Beginning with the first term, "abura tsuki," a type of kabuki wig worn by samurai characters (p. 29), and ending with "zukin," a turbanlike cloth headgear seen in all forms of traditional theatre (p. 447), this dictionary features approximately 1200 entries. Dictionary entries are arranged alphabetically so that words are easy to find, and, like the New Kabuki Encyclopedia, if a [End Page 531] term used in a definition has an independent entry, the term is placed in boldfaced or capitalized type so it is easy to cross-reference. Both English and Japanese terms are cross-referenced within the same entry to provide the reader with a broader base of knowledge. For example, the entry for novelist and playwright Mishima Yukio gives the dates of his birth, titles of three of his plays, and cross-references "shin kabuki," "playwright," "kabuki actor Nakamura Utaemon IV," and "gidayū bushi," as well as gives a reference to modern plays (p. 238). Leiter has done an excellent job of cross-referencing words across this volume. Users of this book will appreciate the amount of time and thought that went into the organization of this dictionary.

Most of the entries consist of Japanese terms. However, Leiter has included many entries with broad, descriptive categories in English, such as "actors," "costumes," "masks," "music," "playwrights," and "religion," that make the dictionary more accessible to someone with no knowledge of traditional Japanese theatre. Categories listed under "L" (a letter usually not found in Japanese words) include "language" (pp. 211–212), "lighting" (pp. 212–213), and "literary sources" (pp. 213–215). The language section mentions kakekota (pivot words) and the waka poetry of nō, and the onomatopoeia of kyōgen, among other language devices. The same entry later provides cross-referencing for specialized kabuki terminology such as wari zerifu (divided dialogue) and yakuharai (literally "exorcism speech"). In the entry for "literary sources," Leiter provides a list of stories and poems that, while by no means comprehensive, can direct a reader to literary texts from which many traditional Japanese plays are based.

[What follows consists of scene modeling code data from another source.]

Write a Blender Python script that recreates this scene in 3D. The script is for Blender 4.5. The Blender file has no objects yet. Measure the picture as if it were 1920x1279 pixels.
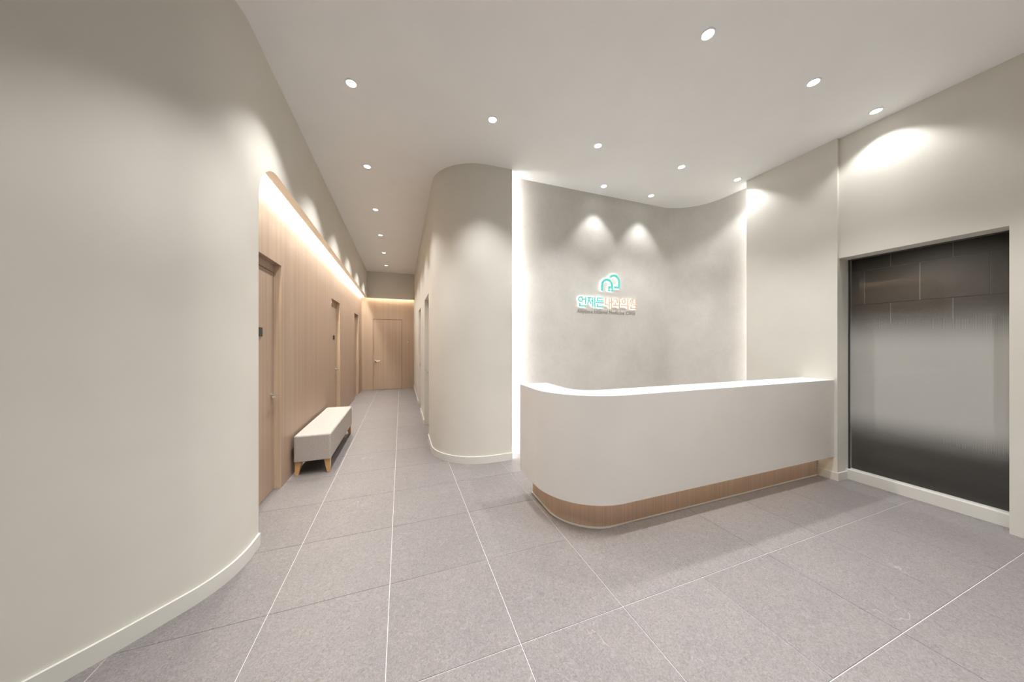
import bpy, bmesh, math, random
from mathutils import Vector

random.seed(7)
scene = bpy.context.scene
COL = scene.collection
PI = math.pi

# ------------------------------------------------------------------ camera, world, exposure
F_PX, YAW, HORIZON, EYE = 568.0, 20.1, 643.0, 1.437
cam_data = bpy.data.cameras.new('camera')
cam_data.sensor_width = 36.0
cam_data.lens = F_PX / 1920.0 * 36.0
cam_data.shift_y = (HORIZON - 639.5) / 1920.0
cam_data.clip_start = 0.02
cam = bpy.data.objects.new('camera', cam_data)
COL.objects.link(cam)
cam.location = (0, 0, EYE)
cam.rotation_euler = (math.radians(90), 0, math.radians(-YAW))
scene.camera = cam

world = bpy.data.worlds.new('world')
scene.world = world
world.use_nodes = True
world.node_tree.nodes['Background'].inputs['Color'].default_value = (0, 0, 0, 1)
world.node_tree.nodes['Background'].inputs['Strength'].default_value = 0.0

vs = scene.view_settings
vs.view_transform = 'Standard'
vs.look = 'None'
vs.gamma = 1.0
vs.use_curve_mapping = False
vs.exposure = 0.90
scene.cycles.max_bounces = 6
scene.cycles.diffuse_bounces = 4
scene.cycles.glossy_bounces = 3
scene.cycles.transparent_max_bounces = 8
scene.cycles.sample_clamp_indirect = 6.0
scene.cycles.adaptive_threshold = 0.02

LAMP_W = 66.0            # general downlights
SIGN_W = 26.0            # narrow spots over the sign
LAMP_COL = (0.985, 0.985, 0.98)
CEIL = 3.57

# ------------------------------------------------------------------ materials
def new_mat(name):
    m = bpy.data.materials.new(name)
    m.use_nodes = True
    nt = m.node_tree
    b = nt.nodes['Principled BSDF']
    return m, nt, b

def N(nt, typ, **kw):
    n = nt.nodes.new(typ)
    for k, v in kw.items():
        setattr(n, k, v)
    return n

def mix_col(nt, fac, a, b):
    n = N(nt, 'ShaderNodeMix', data_type='RGBA')
    n.inputs['A'].default_value = (*a, 1)
    n.inputs['B'].default_value = (*b, 1)
    nt.links.new(fac, n.inputs['Factor'])
    return n.outputs['Result']

def ramp(nt, fac, p0, p1):
    n = N(nt, 'ShaderNodeMapRange')
    n.inputs['From Min'].default_value = p0
    n.inputs['From Max'].default_value = p1
    nt.links.new(fac, n.inputs['Value'])
    return n.outputs['Result']

def paint(name, ca, cb, rough=0.6, scale=3.0, bump=0.0, bscale=250.0, spec=0.3):
    m, nt, b = new_mat(name)
    tc = N(nt, 'ShaderNodeTexCoord')
    no = N(nt, 'ShaderNodeTexNoise')
    no.inputs['Scale'].default_value = scale
    no.inputs['Detail'].default_value = 2
    nt.links.new(tc.outputs['Object'], no.inputs['Vector'])
    nt.links.new(mix_col(nt, ramp(nt, no.outputs['Fac'], 0.35, 0.65), ca, cb), b.inputs['Base Color'])
    b.inputs['Roughness'].default_value = rough
    b.inputs['Specular IOR Level'].default_value = spec
    if bump:
        n2 = N(nt, 'ShaderNodeTexNoise')
        n2.inputs['Scale'].default_value = bscale
        nt.links.new(tc.outputs['Object'], n2.inputs['Vector'])
        bp = N(nt, 'ShaderNodeBump')
        bp.inputs['Strength'].default_value = bump
        bp.inputs['Distance'].default_value = 0.002
        nt.links.new(n2.outputs['Fac'], bp.inputs['Height'])
        nt.links.new(bp.outputs['Normal'], b.inputs['Normal'])
    return m

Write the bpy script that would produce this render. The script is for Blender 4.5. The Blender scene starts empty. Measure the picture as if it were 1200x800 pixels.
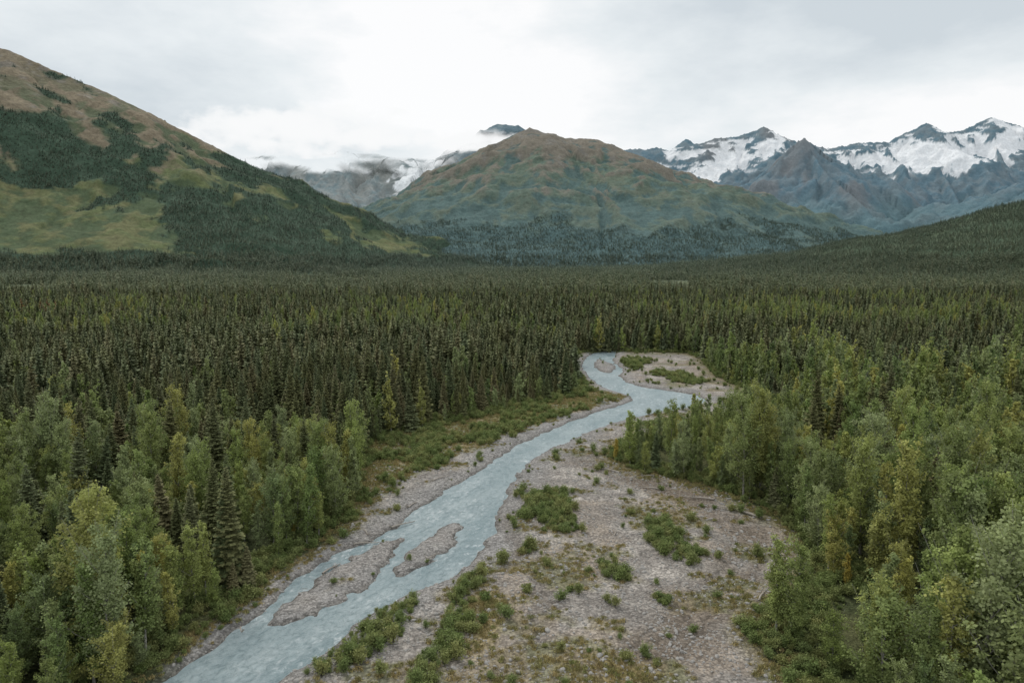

Both the introduction and the appendixes deserve special mention. In a reader's note, Leiter states, "The entries in this book cover individuals, technical terms, important documents, and theatres" (p. xiii). No plot summaries of any genre are included, but several books with play summaries are referenced at the beginning of the book and included in the bibliography. Leiter includes a selective, historical chronology that begins in 1301 with the beginning of tagiki sarugaku (torchlight sarugaku) (p. xv) and ends with kabuki actor Nakamura Ganjirō III succeeding to the name Sakata Tojūrō IV in 2005 (p. xlviii). Before the alphabetic entries is a brief introduction to the four genres of traditional terms that includes history, practice, and references to many of the terms listed in the volume.